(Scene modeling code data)
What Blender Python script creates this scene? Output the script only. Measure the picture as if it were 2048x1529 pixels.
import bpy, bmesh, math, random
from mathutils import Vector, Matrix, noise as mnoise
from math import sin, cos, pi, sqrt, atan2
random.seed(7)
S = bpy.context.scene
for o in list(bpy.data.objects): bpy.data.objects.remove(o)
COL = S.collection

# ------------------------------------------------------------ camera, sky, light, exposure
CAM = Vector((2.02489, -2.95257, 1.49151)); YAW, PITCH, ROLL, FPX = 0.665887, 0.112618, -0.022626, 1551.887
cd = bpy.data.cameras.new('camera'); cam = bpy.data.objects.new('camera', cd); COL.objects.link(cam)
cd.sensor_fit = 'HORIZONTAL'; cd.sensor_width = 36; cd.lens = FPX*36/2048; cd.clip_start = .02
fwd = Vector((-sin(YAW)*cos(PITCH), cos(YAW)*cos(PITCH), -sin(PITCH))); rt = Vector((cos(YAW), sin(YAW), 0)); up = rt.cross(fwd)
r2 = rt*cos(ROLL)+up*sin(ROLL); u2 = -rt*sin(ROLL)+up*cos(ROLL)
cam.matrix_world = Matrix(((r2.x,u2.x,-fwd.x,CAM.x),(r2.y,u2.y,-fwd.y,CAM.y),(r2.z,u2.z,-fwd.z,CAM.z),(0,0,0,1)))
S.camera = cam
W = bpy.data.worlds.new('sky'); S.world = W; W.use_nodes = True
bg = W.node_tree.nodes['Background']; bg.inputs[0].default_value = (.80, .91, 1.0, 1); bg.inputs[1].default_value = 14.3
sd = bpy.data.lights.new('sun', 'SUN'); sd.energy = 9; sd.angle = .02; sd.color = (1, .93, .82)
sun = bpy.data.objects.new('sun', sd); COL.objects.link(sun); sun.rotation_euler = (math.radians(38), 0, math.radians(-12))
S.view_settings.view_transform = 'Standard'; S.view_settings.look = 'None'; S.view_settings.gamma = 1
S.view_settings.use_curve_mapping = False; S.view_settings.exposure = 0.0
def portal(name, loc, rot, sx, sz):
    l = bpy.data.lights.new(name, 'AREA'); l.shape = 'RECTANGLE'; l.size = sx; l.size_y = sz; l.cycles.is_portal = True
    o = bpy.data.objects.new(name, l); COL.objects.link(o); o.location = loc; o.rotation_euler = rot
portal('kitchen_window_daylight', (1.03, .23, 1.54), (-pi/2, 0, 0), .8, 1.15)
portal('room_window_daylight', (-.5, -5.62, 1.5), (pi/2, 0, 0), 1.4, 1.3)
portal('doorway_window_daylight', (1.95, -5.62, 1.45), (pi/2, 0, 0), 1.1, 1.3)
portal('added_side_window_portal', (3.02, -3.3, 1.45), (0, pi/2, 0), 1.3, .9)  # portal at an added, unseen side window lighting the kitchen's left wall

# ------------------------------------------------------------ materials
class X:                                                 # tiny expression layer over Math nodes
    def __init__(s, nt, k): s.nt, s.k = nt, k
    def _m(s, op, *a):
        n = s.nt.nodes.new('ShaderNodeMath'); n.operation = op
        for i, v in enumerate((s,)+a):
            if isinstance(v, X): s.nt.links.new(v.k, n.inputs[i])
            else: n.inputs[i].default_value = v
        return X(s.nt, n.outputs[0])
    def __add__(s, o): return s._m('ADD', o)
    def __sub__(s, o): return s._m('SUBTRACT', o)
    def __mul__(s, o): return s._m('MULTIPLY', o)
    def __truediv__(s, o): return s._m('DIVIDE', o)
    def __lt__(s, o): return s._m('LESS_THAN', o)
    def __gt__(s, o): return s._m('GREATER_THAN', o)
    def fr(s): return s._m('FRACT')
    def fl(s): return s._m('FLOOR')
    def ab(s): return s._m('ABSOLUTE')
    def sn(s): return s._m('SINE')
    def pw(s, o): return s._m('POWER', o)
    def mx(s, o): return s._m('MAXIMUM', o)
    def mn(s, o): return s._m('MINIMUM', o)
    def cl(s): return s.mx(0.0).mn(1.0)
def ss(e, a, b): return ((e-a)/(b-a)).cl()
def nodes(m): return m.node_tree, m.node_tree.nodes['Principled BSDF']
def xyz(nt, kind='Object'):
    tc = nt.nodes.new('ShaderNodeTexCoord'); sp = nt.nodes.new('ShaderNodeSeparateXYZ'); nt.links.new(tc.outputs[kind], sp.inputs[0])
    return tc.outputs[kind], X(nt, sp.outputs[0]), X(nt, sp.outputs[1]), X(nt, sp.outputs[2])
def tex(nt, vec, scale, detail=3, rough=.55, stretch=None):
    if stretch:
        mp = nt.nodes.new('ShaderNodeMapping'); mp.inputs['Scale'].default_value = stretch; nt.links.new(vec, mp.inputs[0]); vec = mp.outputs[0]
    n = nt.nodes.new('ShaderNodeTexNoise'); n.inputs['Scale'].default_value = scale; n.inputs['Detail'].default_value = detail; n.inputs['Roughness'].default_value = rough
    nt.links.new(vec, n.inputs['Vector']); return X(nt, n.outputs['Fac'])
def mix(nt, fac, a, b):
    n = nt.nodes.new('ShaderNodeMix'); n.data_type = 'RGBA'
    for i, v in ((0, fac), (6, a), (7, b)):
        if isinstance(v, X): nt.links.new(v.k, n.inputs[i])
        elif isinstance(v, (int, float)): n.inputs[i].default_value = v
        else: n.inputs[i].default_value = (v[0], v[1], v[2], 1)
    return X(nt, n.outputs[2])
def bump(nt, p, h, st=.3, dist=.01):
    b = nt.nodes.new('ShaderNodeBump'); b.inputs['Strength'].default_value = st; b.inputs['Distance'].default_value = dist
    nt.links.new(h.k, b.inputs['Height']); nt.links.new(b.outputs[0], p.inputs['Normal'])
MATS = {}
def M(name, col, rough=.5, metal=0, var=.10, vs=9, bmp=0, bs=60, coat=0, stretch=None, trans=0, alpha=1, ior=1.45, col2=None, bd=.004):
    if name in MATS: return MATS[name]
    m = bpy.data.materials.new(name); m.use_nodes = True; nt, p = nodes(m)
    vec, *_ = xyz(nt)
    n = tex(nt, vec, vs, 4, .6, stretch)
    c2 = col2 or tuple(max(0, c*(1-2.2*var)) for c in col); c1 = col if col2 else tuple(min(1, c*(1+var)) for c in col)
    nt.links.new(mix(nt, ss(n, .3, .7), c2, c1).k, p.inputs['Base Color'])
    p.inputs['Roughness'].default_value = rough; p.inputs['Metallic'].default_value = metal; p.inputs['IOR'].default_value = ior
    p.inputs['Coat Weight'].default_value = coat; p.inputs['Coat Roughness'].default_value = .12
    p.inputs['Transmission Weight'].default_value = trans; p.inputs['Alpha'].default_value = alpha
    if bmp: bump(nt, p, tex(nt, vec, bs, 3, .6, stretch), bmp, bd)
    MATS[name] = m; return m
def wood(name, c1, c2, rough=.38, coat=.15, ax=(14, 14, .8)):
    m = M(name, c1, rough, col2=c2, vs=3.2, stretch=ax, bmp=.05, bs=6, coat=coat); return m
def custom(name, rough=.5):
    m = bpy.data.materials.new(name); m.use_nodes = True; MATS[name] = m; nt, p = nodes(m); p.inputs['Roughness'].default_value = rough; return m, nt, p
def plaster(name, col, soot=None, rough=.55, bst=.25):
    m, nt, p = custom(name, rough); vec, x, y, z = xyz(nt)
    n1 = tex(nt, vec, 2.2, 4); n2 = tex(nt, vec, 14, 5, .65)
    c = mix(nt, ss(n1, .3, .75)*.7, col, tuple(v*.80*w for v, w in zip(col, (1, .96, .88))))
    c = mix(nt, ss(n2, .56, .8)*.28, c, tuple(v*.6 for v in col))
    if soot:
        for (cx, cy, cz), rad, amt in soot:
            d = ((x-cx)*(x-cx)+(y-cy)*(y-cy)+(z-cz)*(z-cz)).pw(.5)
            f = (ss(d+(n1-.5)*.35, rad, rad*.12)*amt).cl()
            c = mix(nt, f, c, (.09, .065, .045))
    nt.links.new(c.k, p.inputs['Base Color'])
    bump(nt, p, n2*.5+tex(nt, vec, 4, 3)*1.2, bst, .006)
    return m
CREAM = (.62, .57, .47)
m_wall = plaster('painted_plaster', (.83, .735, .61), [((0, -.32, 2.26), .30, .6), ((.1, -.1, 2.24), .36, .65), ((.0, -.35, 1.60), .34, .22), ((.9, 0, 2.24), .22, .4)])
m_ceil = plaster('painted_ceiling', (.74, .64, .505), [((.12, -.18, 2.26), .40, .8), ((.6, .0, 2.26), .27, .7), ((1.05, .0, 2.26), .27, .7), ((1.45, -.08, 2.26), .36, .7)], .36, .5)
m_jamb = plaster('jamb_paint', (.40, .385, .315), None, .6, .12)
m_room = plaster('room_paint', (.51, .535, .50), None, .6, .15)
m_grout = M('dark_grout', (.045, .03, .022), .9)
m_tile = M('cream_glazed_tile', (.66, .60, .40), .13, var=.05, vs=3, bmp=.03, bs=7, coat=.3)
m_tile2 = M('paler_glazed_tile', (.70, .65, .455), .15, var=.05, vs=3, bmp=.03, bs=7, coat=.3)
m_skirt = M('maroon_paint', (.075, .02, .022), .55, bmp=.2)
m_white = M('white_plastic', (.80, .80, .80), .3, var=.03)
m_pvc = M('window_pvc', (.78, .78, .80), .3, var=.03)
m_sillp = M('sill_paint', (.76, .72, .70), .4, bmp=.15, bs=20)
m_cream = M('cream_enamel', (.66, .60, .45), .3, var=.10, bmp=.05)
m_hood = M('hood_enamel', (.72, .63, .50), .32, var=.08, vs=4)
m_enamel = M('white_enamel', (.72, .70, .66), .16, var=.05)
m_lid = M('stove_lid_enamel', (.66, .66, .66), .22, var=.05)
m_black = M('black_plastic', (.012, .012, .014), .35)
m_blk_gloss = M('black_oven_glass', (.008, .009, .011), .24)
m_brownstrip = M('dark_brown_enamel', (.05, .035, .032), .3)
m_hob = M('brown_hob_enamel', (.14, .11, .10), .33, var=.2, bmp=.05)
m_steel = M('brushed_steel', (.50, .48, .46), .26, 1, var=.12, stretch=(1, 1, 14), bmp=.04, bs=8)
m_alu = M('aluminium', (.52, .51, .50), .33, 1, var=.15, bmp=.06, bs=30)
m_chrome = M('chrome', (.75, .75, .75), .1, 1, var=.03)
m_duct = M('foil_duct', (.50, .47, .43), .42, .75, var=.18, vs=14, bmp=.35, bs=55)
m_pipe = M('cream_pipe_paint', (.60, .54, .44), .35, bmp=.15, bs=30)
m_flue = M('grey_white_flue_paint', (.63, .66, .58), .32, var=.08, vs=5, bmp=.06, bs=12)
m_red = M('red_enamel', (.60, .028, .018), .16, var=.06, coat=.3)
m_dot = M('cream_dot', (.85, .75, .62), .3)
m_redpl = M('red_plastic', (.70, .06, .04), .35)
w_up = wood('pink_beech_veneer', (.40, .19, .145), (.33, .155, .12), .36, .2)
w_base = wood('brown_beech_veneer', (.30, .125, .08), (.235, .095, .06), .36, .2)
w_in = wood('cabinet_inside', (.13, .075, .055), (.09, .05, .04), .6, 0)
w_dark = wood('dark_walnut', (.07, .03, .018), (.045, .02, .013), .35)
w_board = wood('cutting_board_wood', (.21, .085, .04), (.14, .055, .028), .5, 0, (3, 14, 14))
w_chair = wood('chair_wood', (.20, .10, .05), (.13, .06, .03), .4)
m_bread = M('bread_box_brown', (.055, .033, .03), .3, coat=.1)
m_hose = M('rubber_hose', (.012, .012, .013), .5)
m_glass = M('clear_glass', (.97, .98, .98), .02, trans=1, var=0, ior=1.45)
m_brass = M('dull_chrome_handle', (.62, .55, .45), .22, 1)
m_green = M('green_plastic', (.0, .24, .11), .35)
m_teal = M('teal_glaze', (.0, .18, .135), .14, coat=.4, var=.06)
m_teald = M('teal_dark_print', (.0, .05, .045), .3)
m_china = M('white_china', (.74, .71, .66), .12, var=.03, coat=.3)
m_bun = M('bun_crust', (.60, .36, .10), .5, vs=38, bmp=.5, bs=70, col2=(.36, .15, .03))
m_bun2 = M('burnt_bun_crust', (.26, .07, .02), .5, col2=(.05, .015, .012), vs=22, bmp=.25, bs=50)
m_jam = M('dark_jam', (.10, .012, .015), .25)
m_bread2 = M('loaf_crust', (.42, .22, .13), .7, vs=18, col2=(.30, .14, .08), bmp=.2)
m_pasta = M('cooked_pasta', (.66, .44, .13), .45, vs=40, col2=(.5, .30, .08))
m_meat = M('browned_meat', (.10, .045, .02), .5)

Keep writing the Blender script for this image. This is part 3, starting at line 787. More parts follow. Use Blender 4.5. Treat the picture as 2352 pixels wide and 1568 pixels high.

### What is needed:
Write down again the exact lines running from the beginning of the data to the line containing "COL = S.collection", with both ends included.

### Response to the task:
What Blender Python script creates this scene? Output the script only. Measure the picture as if it were 2048x1529 pixels.
import bpy, bmesh, math, random
from mathutils import Vector, Matrix, noise as mnoise
from math import sin, cos, pi, sqrt, atan2
random.seed(7)
S = bpy.context.scene
for o in list(bpy.data.objects): bpy.data.objects.remove(o)
COL = S.collection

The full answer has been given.